Bishop Ireton Volleyball Head Coach Owen Ranger isn’t letting transition lessen his expectations for this fall.

The girls’ varsity volleyball team lost seven key contributors to graduation in June, and an eighth team member moved away. Among those seven graduates were two of the best players in school history, Ranger said.

Despite a seemingly insurmountable loss of talent, Ranger said B.I. volleyball now thrives on a winning culture, and he has high hopes once again.

Purely based on accolades and post-season success, last year’s team was one of the best in Bishop Ireton history. The Cardinals finished as the runner-up in both the Washington Catholic Athletic Conference and the Virginia Independent School Athletic Association, eventually falling to perennial powerhouses Holy Cross and Flint Hill, respectively. After such an impressive 2017 campaign, B.I. faces a new challenge this fall.

“It’ll be a very different style, but I always try to adapt the system to fit the personnel,” Ranger said. “And I think that we’re not the only team that lost significant people in the WCAC, but I think we can still be very competitive both there and in the state.”

Nine players — most of whom comprised the B.I. bench last season — will be returning to the varsity team this fall. After spring open gym sessions, Ranger said he expects several juniors who led the junior varsity team in 2017 to round out the roster.

Ranger said he is fortunate to have the problem of too many players to choose from. Last August, 50 girls competed for about 45 spots on the three Bishop Ireton volleyball teams: varsity, junior varsity and freshman. Ranger said he wouldn’t be surprised to see as many as 60 try out this month.

“I used to coach at a school where I had to beg other sports for their JV cuts sometimes, and now I have to turn girls away, which I never want to do,” Ranger said.

Among other players, Ranger expects senior backrow passers Casey Hoffman and Kaitlin Becht to make an impact this fall.
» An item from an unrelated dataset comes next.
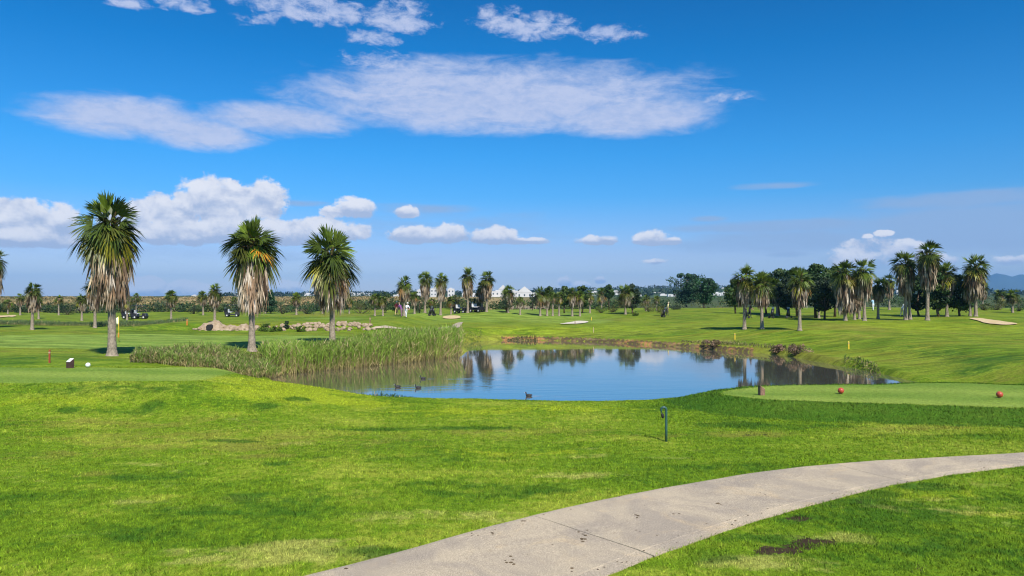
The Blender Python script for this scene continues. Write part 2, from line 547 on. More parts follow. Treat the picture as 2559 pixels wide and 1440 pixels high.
def union(bl):
    o = n.math('MAXIMUM', bl[0], -1.0)
    for b in bl[1:]: o = n.math('MAXIMUM', o, b)
    return o


STR = 0.10
K = 1.0 / STR
# streaky sheet cloud
s1 = union([blob(1250, 265, 580, 120, 74), blob(1580, 296, 255, 66, 48, 1.1), blob(330, 300, 300, 68, 50), blob(490, 330, 200, 52, 50),
            blob(690, 300, 240, 50, 45), blob(1080, 215, 300, 75, 60, .8), blob(1420, 215, 260, 70, 60, .75)])
nz = n.noise(n.vmath('MULTIPLY', uv, (1, 3.6, 1)), 12, 8, .60, .7)
nz2 = n.noise(n.vmath('MULTIPLY', uv, (1, 2.0, 1)), 60, 5, .65, .3)
a1 = n.mapr(n.math('ADD', s1, n.math('ADD', n.math('MULTIPLY', n.math('SUBTRACT', nz, .5), 1.35), n.math('MULTIPLY', n.math('SUBTRACT', nz2, .5), .35))), -.12, .95, 0, .90)
s2 = union([blob(740, 10, 190, 40, 45, .8), blob(840, 30, 110, 35, 35, .8), blob(990, 45, 120, 50, 40, .8), blob(930, 92, 90, 24, 22, .8), blob(450, 8, 90, 30, 22, .75),
            blob(1240, 45, 80, 36, 30, .8), blob(1340, 68, 130, 40, 32, .85), blob(1525, 82, 100, 26, 24, .65), blob(310, 2, 90, 20, 20, .6),
            blob(640, 45, 70, 20, 20, .5), blob(1800, 245, 90, 14, 14, .45), blob(950, 150, 120, 30, 30, .5)])
a2 = n.mapr(n.math('ADD', s2, n.math('ADD', n.math('MULTIPLY', n.math('SUBTRACT', n.noise(n.vmath('MULTIPLY', uv, (1, 1.9, 1)), 34, 7, .62, .4), .5), 2.6), n.math('MULTIPLY', n.math('SUBTRACT', nz2, .5), .9))), .1, 1.0, 0, .85)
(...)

Becht holds the school record for serving percentage, and Hoffman will be a key defensive specialist for the Cardinals. In addition, sophomore setter Taylor Wilmot, B.I.’s only returning player who saw regular game action last season, earned honorable mention all-conference honors as a freshman.

Ranger said he sees every team in the WCAC as a dangerous opponent. Last year, the Cardinals barely hung on to beat last-place Elizabeth Seton, and the seventh-place team actually beat B.I. in five sets.

“It’s tough top to bottom,” Ranger said. “… There are no off nights in the league.”

Ranger, who moved to D.C. in 2006, attended Pepperdine University and took a class in volleyball instruction taught by the school’s legendary men’s volleyball head coach. Outside of that course, the extent of Ranger’s volleyball playing career involved pick-up games at the beach every summer.

“I eventually just found a home with volleyball, even though my playing experience is minimal,” Ranger said. “… But it’s the sport I feel that I coach best.”

Going into his second season as the Bishop Ireton head coach, Ranger gave all the credit for the team’s success to the players.

“The culture has changed enough that [the players] expect to be good on their own without needing to be pushed as much to be good,” Ranger said. “They’ve become a better program all on their own that way.”